* [CHALLENGE]:
Reproduce the top of the data verbatim, through and including the line that contains "return ((px - 1200)".
***** SUPPLIED INFORMATION *****
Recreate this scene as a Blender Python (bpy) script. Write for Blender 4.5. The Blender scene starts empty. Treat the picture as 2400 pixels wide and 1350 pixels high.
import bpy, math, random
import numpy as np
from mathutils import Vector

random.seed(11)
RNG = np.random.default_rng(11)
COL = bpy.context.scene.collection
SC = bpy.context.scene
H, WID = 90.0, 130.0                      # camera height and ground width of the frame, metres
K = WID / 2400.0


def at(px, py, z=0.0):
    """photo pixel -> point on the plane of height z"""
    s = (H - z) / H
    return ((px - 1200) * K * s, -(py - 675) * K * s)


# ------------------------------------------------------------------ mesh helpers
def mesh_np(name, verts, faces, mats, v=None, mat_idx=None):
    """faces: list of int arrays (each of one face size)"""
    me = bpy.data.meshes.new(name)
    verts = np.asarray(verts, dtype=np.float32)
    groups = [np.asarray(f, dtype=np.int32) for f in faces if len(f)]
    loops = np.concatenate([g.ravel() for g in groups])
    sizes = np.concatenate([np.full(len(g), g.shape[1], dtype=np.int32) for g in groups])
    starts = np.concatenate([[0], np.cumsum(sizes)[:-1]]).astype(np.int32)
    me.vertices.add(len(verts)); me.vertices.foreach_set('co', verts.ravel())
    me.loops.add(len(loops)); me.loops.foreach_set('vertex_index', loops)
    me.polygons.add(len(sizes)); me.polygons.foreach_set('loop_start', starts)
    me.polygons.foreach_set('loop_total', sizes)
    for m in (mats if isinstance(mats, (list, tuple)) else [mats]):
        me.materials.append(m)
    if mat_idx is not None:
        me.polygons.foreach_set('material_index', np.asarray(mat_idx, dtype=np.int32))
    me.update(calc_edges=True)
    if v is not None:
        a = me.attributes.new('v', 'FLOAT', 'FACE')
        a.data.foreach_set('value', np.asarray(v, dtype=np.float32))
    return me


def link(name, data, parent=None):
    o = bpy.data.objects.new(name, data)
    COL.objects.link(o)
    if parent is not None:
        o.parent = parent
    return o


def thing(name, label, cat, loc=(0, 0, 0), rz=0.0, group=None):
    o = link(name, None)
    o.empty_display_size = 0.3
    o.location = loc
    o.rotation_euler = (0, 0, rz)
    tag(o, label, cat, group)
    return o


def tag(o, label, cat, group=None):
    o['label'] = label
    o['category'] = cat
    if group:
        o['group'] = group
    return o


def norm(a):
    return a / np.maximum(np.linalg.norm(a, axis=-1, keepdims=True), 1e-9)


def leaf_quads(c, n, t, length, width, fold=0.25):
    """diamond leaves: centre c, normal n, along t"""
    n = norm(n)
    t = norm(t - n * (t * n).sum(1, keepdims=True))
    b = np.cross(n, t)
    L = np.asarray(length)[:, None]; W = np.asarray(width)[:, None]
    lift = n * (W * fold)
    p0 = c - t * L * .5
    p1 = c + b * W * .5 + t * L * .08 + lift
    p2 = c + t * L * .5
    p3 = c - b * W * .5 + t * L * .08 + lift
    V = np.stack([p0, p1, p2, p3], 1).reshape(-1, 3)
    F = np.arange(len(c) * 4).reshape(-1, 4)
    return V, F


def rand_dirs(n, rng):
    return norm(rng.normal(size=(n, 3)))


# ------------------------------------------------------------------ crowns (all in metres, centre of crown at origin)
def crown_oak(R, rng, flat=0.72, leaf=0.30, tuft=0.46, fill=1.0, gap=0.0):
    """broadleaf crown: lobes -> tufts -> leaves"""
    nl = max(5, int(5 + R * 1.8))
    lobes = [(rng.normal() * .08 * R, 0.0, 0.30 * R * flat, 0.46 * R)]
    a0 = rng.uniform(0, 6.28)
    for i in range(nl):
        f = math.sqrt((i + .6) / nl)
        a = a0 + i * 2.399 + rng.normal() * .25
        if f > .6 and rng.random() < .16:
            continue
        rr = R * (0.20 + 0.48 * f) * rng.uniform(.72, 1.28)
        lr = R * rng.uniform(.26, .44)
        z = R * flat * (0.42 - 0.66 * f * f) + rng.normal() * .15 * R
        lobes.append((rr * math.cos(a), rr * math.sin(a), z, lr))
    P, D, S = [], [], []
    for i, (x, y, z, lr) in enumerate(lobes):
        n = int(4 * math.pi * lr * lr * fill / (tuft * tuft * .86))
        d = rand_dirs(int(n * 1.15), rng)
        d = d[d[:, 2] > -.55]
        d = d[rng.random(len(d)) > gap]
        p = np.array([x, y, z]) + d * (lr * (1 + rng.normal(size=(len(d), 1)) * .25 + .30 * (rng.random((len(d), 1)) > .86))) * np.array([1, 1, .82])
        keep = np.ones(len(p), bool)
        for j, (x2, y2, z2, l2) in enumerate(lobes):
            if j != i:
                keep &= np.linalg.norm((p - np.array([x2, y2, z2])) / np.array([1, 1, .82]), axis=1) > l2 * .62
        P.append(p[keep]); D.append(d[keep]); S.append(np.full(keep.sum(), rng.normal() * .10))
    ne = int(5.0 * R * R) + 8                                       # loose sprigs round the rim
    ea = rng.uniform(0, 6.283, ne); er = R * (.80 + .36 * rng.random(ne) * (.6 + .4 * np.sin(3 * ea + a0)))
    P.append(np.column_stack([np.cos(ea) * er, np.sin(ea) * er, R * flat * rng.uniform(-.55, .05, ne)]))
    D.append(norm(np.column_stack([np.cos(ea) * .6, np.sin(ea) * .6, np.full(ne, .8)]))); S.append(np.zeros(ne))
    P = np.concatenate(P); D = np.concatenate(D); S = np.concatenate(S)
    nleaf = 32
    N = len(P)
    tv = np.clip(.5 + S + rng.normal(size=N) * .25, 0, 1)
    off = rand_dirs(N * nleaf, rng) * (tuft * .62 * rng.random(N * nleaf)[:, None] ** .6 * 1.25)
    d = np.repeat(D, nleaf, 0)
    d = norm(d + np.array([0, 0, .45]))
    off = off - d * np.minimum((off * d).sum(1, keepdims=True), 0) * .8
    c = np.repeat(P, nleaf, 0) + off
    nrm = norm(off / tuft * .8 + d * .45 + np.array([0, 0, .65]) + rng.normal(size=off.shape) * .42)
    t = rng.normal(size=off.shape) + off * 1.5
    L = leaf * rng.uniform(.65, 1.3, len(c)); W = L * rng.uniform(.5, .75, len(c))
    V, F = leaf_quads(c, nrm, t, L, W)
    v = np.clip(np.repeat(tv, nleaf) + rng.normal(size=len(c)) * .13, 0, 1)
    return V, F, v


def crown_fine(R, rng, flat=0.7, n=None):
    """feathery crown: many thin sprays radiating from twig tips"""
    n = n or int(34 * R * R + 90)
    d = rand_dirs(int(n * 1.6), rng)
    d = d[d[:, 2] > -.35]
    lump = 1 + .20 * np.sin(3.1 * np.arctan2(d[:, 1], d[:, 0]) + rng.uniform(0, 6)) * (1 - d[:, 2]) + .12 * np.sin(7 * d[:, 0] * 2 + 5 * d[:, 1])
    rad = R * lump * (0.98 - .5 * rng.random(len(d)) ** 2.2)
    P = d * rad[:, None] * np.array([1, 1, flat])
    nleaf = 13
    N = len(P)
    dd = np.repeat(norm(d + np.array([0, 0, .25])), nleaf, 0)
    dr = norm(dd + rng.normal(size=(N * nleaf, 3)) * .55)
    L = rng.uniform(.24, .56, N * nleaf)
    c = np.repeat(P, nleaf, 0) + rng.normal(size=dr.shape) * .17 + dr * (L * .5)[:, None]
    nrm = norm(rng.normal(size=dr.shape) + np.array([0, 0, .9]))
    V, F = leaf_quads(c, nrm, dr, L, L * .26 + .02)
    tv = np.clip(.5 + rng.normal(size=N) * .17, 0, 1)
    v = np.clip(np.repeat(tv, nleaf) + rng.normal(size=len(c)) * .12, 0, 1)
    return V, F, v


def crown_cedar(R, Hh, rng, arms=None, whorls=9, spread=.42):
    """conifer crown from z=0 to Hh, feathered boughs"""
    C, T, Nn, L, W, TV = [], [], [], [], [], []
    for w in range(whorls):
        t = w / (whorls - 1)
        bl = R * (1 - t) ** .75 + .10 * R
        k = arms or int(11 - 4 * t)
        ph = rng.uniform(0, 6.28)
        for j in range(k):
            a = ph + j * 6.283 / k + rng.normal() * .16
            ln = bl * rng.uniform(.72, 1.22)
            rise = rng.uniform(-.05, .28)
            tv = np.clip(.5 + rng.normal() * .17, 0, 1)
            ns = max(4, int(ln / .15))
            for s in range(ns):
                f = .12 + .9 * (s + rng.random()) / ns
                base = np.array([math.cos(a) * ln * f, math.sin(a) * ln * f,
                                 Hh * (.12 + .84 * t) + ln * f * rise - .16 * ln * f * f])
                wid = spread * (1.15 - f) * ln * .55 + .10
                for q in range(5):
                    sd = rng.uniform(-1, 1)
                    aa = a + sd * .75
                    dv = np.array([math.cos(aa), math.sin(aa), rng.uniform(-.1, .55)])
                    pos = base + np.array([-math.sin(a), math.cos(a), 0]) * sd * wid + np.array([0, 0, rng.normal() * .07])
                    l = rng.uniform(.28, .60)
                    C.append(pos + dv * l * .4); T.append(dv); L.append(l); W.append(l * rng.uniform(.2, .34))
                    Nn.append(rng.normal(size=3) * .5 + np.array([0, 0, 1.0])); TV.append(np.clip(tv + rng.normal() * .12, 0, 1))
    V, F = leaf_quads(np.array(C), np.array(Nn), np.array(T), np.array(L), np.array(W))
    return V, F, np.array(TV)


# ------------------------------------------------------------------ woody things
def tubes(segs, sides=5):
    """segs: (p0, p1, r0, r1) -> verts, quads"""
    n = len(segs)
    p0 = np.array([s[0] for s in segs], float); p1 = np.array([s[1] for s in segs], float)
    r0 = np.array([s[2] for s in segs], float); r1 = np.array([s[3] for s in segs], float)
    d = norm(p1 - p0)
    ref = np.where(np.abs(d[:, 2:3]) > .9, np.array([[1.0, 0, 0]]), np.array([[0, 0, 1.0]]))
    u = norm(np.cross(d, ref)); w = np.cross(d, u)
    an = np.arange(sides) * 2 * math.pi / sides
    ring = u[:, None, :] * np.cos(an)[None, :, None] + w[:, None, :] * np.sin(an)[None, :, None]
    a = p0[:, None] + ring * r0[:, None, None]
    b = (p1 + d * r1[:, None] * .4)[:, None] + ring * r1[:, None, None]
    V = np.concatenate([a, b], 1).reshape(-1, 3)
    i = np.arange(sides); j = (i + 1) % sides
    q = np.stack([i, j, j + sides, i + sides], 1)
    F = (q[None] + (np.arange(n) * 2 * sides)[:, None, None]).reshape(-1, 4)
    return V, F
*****
* [RESPONSE FOR THIS EXERCISE]:
Recreate this scene as a Blender Python (bpy) script. Write for Blender 4.5. The Blender scene starts empty. Treat the picture as 2400 pixels wide and 1350 pixels high.
import bpy, math, random
import numpy as np
from mathutils import Vector

random.seed(11)
RNG = np.random.default_rng(11)
COL = bpy.context.scene.collection
SC = bpy.context.scene
H, WID = 90.0, 130.0                      # camera height and ground width of the frame, metres
K = WID / 2400.0


def at(px, py, z=0.0):
    """photo pixel -> point on the plane of height z"""
    s = (H - z) / H
    return ((px - 1200) * K * s, -(py - 675) * K * s)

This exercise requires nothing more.